┌──
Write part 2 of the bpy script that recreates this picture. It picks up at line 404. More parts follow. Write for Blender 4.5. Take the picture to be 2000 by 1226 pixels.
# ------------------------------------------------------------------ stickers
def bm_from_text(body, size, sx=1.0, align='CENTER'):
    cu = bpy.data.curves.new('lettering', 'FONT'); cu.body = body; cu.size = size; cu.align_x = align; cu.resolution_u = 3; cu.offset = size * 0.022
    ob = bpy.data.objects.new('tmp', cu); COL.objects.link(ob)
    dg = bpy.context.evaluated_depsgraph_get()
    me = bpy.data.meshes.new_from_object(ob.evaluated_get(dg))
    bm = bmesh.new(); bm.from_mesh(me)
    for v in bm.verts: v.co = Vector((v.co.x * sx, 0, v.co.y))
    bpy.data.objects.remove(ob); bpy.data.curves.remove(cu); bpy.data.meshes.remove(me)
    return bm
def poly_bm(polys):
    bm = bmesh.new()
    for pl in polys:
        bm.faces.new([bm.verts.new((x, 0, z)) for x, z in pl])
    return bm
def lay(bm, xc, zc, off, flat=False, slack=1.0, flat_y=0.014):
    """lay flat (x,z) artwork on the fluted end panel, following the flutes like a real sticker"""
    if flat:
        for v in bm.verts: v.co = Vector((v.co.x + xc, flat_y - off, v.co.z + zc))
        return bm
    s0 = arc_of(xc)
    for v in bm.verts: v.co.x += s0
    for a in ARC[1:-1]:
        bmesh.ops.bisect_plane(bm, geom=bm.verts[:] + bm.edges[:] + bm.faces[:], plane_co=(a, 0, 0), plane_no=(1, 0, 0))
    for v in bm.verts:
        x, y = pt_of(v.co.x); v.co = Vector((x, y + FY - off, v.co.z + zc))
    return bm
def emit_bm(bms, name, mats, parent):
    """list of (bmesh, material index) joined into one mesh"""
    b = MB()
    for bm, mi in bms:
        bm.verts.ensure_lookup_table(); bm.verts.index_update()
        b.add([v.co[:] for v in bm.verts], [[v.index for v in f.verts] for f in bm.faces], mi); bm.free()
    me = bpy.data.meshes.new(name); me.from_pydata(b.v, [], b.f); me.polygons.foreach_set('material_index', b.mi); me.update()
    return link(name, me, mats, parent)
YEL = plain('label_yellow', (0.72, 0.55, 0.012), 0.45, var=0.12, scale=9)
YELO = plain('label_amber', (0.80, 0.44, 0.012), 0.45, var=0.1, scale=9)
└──
What you should do: Reproduce all of the material above word for word.

Output of the exercise:
Write part 2 of the bpy script that recreates this picture. It picks up at line 404. More parts follow. Write for Blender 4.5. Take the picture to be 2000 by 1226 pixels.
# ------------------------------------------------------------------ stickers
def bm_from_text(body, size, sx=1.0, align='CENTER'):
    cu = bpy.data.curves.new('lettering', 'FONT'); cu.body = body; cu.size = size; cu.align_x = align; cu.resolution_u = 3; cu.offset = size * 0.022
    ob = bpy.data.objects.new('tmp', cu); COL.objects.link(ob)
    dg = bpy.context.evaluated_depsgraph_get()
    me = bpy.data.meshes.new_from_object(ob.evaluated_get(dg))
    bm = bmesh.new(); bm.from_mesh(me)
    for v in bm.verts: v.co = Vector((v.co.x * sx, 0, v.co.y))
    bpy.data.objects.remove(ob); bpy.data.curves.remove(cu); bpy.data.meshes.remove(me)
    return bm
def poly_bm(polys):
    bm = bmesh.new()
    for pl in polys:
        bm.faces.new([bm.verts.new((x, 0, z)) for x, z in pl])
    return bm
def lay(bm, xc, zc, off, flat=False, slack=1.0, flat_y=0.014):
    """lay flat (x,z) artwork on the fluted end panel, following the flutes like a real sticker"""
    if flat:
        for v in bm.verts: v.co = Vector((v.co.x + xc, flat_y - off, v.co.z + zc))
        return bm
    s0 = arc_of(xc)
    for v in bm.verts: v.co.x += s0
    for a in ARC[1:-1]:
        bmesh.ops.bisect_plane(bm, geom=bm.verts[:] + bm.edges[:] + bm.faces[:], plane_co=(a, 0, 0), plane_no=(1, 0, 0))
    for v in bm.verts:
        x, y = pt_of(v.co.x); v.co = Vector((x, y + FY - off, v.co.z + zc))
    return bm
def emit_bm(bms, name, mats, parent):
    """list of (bmesh, material index) joined into one mesh"""
    b = MB()
    for bm, mi in bms:
        bm.verts.ensure_lookup_table(); bm.verts.index_update()
        b.add([v.co[:] for v in bm.verts], [[v.index for v in f.verts] for f in bm.faces], mi); bm.free()
    me = bpy.data.meshes.new(name); me.from_pydata(b.v, [], b.f); me.polygons.foreach_set('material_index', b.mi); me.update()
    return link(name, me, mats, parent)
YEL = plain('label_yellow', (0.72, 0.55, 0.012), 0.45, var=0.12, scale=9)
YELO = plain('label_amber', (0.80, 0.44, 0.012), 0.45, var=0.1, scale=9)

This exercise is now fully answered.